◆ Data block
==========

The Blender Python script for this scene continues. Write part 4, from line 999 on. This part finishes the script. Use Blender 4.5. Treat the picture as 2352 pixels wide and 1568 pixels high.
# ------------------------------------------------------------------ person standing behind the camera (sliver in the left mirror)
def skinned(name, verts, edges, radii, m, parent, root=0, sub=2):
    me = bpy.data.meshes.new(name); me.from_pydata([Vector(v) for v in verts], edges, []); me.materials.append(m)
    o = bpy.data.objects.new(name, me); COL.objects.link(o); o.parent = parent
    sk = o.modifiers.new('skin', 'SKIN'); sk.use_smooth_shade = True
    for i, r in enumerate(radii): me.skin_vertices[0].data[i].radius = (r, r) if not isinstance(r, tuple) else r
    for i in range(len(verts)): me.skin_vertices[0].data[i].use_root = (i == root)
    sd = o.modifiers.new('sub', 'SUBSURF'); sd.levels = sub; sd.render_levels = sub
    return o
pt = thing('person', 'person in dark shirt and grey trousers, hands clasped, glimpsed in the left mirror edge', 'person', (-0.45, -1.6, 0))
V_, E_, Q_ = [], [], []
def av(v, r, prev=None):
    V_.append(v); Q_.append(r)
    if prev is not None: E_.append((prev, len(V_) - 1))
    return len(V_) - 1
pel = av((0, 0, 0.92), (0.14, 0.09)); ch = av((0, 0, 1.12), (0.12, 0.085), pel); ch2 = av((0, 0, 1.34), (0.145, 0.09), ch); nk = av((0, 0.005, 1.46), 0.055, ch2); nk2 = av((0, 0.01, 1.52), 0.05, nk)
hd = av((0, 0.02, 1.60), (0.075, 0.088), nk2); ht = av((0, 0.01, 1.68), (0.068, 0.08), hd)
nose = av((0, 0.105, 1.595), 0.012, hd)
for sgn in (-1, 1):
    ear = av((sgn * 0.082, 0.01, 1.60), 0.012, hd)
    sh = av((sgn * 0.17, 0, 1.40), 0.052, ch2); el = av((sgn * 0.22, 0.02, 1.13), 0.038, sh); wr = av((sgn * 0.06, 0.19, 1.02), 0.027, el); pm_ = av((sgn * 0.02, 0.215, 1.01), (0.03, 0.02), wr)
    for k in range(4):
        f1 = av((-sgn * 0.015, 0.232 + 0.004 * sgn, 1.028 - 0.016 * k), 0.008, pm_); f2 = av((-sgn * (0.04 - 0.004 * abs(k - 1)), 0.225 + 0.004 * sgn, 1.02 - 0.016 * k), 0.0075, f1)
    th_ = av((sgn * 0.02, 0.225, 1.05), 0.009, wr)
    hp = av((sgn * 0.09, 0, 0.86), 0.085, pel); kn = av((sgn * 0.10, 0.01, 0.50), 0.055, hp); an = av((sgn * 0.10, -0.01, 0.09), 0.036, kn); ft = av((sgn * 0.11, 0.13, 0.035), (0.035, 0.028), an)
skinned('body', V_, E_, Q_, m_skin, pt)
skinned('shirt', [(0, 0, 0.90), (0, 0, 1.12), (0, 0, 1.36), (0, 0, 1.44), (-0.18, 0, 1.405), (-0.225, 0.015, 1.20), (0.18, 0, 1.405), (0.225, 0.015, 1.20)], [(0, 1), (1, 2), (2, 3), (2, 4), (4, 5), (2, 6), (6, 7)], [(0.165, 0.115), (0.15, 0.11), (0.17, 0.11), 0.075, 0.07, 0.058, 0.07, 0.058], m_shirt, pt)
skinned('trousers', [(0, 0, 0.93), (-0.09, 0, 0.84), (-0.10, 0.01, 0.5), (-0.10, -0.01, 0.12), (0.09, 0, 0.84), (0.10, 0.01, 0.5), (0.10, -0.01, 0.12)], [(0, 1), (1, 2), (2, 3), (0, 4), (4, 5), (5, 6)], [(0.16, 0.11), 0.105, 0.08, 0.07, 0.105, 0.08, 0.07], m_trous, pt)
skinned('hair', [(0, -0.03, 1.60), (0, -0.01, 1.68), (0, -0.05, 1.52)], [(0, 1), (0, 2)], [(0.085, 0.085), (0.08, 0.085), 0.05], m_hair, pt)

==========

◆ What the task requires
Return the whole listing exactly, with every line included.

◆ Correct response
The Blender Python script for this scene continues. Write part 4, from line 999 on. This part finishes the script. Use Blender 4.5. Treat the picture as 2352 pixels wide and 1568 pixels high.
# ------------------------------------------------------------------ person standing behind the camera (sliver in the left mirror)
def skinned(name, verts, edges, radii, m, parent, root=0, sub=2):
    me = bpy.data.meshes.new(name); me.from_pydata([Vector(v) for v in verts], edges, []); me.materials.append(m)
    o = bpy.data.objects.new(name, me); COL.objects.link(o); o.parent = parent
    sk = o.modifiers.new('skin', 'SKIN'); sk.use_smooth_shade = True
    for i, r in enumerate(radii): me.skin_vertices[0].data[i].radius = (r, r) if not isinstance(r, tuple) else r
    for i in range(len(verts)): me.skin_vertices[0].data[i].use_root = (i == root)
    sd = o.modifiers.new('sub', 'SUBSURF'); sd.levels = sub; sd.render_levels = sub
    return o
pt = thing('person', 'person in dark shirt and grey trousers, hands clasped, glimpsed in the left mirror edge', 'person', (-0.45, -1.6, 0))
V_, E_, Q_ = [], [], []
def av(v, r, prev=None):
    V_.append(v); Q_.append(r)
    if prev is not None: E_.append((prev, len(V_) - 1))
    return len(V_) - 1
pel = av((0, 0, 0.92), (0.14, 0.09)); ch = av((0, 0, 1.12), (0.12, 0.085), pel); ch2 = av((0, 0, 1.34), (0.145, 0.09), ch); nk = av((0, 0.005, 1.46), 0.055, ch2); nk2 = av((0, 0.01, 1.52), 0.05, nk)
hd = av((0, 0.02, 1.60), (0.075, 0.088), nk2); ht = av((0, 0.01, 1.68), (0.068, 0.08), hd)
nose = av((0, 0.105, 1.595), 0.012, hd)
for sgn in (-1, 1):
    ear = av((sgn * 0.082, 0.01, 1.60), 0.012, hd)
    sh = av((sgn * 0.17, 0, 1.40), 0.052, ch2); el = av((sgn * 0.22, 0.02, 1.13), 0.038, sh); wr = av((sgn * 0.06, 0.19, 1.02), 0.027, el); pm_ = av((sgn * 0.02, 0.215, 1.01), (0.03, 0.02), wr)
    for k in range(4):
        f1 = av((-sgn * 0.015, 0.232 + 0.004 * sgn, 1.028 - 0.016 * k), 0.008, pm_); f2 = av((-sgn * (0.04 - 0.004 * abs(k - 1)), 0.225 + 0.004 * sgn, 1.02 - 0.016 * k), 0.0075, f1)
    th_ = av((sgn * 0.02, 0.225, 1.05), 0.009, wr)
    hp = av((sgn * 0.09, 0, 0.86), 0.085, pel); kn = av((sgn * 0.10, 0.01, 0.50), 0.055, hp); an = av((sgn * 0.10, -0.01, 0.09), 0.036, kn); ft = av((sgn * 0.11, 0.13, 0.035), (0.035, 0.028), an)
skinned('body', V_, E_, Q_, m_skin, pt)
skinned('shirt', [(0, 0, 0.90), (0, 0, 1.12), (0, 0, 1.36), (0, 0, 1.44), (-0.18, 0, 1.405), (-0.225, 0.015, 1.20), (0.18, 0, 1.405), (0.225, 0.015, 1.20)], [(0, 1), (1, 2), (2, 3), (2, 4), (4, 5), (2, 6), (6, 7)], [(0.165, 0.115), (0.15, 0.11), (0.17, 0.11), 0.075, 0.07, 0.058, 0.07, 0.058], m_shirt, pt)
skinned('trousers', [(0, 0, 0.93), (-0.09, 0, 0.84), (-0.10, 0.01, 0.5), (-0.10, -0.01, 0.12), (0.09, 0, 0.84), (0.10, 0.01, 0.5), (0.10, -0.01, 0.12)], [(0, 1), (1, 2), (2, 3), (0, 4), (4, 5), (5, 6)], [(0.16, 0.11), 0.105, 0.08, 0.07, 0.105, 0.08, 0.07], m_trous, pt)
skinned('hair', [(0, -0.03, 1.60), (0, -0.01, 1.68), (0, -0.05, 1.52)], [(0, 1), (0, 2)], [(0.085, 0.085), (0.08, 0.085), 0.05], m_hair, pt)